Artificial intelligence does not replace judgment. It functions as infrastructure and as a testing space.

Decisions are not automated. Limits are not delegated. Responsibility is not externalized.

The system does not think for anyone. It helps people think better.

Laboratory phase, with achieved milestones

Oraclia is currently in a laboratory phase. Not as an informal provisional stage, but as a rigorous validation environment.

It is a space where limits, responses, silences, stagnations, and real drifts are tested.

Despite its experimental nature, Oraclia has already achieved key milestones:

— Functional symbolic reading
— Thematic field detection
— Continuity between turns
— Stable distinctive voice
— Stagnation control
— Clear separation of layers
— Non-instrumental responses

It is not finished. But it is structured. And it is alive.

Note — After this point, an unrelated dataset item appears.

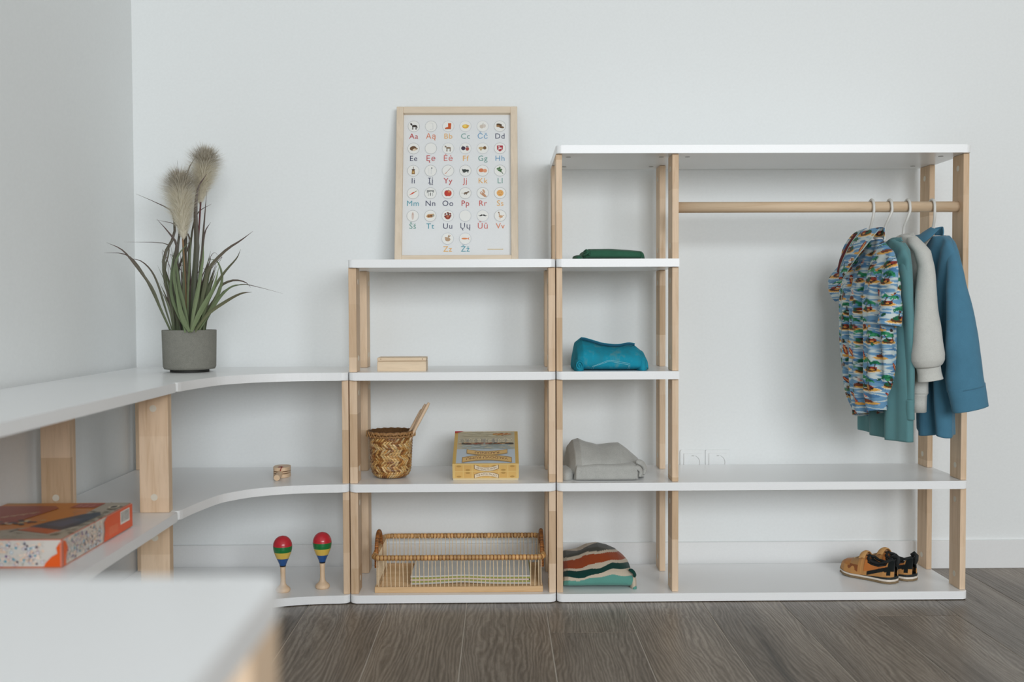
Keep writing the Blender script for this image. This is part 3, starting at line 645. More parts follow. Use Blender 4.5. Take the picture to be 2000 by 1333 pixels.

An architecture in service of ethics

Oraclia is built in differentiated layers to prevent drift.

One layer reads discourse. Another governs rhythm, memory, and silences. A grammar defines how it can speak. A composer builds continuity.

This architecture is not neutral. It is an ethical decision.

Each layer exists to limit the system’s power.

The principle of non-authority

Oraclia operates under a central principle: non-authority.

It does not impose criteria. It does not assume intentions. It does not replace responsibility. It does not occupy the place of human decision.

Accompanying is not directing. Accompanying is sustaining.

Avoiding cognitive dependency

One of the major risks of AI is generating dependency.

When a tool decides too much or over-interprets, it weakens human judgment.

Oraclia does not create addiction. It does not promise certainty. It does not offer closed answers.

It keeps the field open.

Respect for the process

Not every thought must conclude quickly. Not every conflict needs an immediate solution.

Oraclia does not accelerate. It does not force synthesis. It does not close topics for comfort.

It sustains the process as long as it can. And when it cannot, it says so.

Humans and AI: a shared language

AI provides processing capacity. Humans provide judgment and responsibility.

Oraclia creates a shared language: formal for systems, readable for people.

Without reducing complexity. Making it visible.

Closing

We live in an environment saturated with automation. We increasingly delegate judgment.

Oraclia opens an alternative: a space where thinking is not replaced and decision remains human.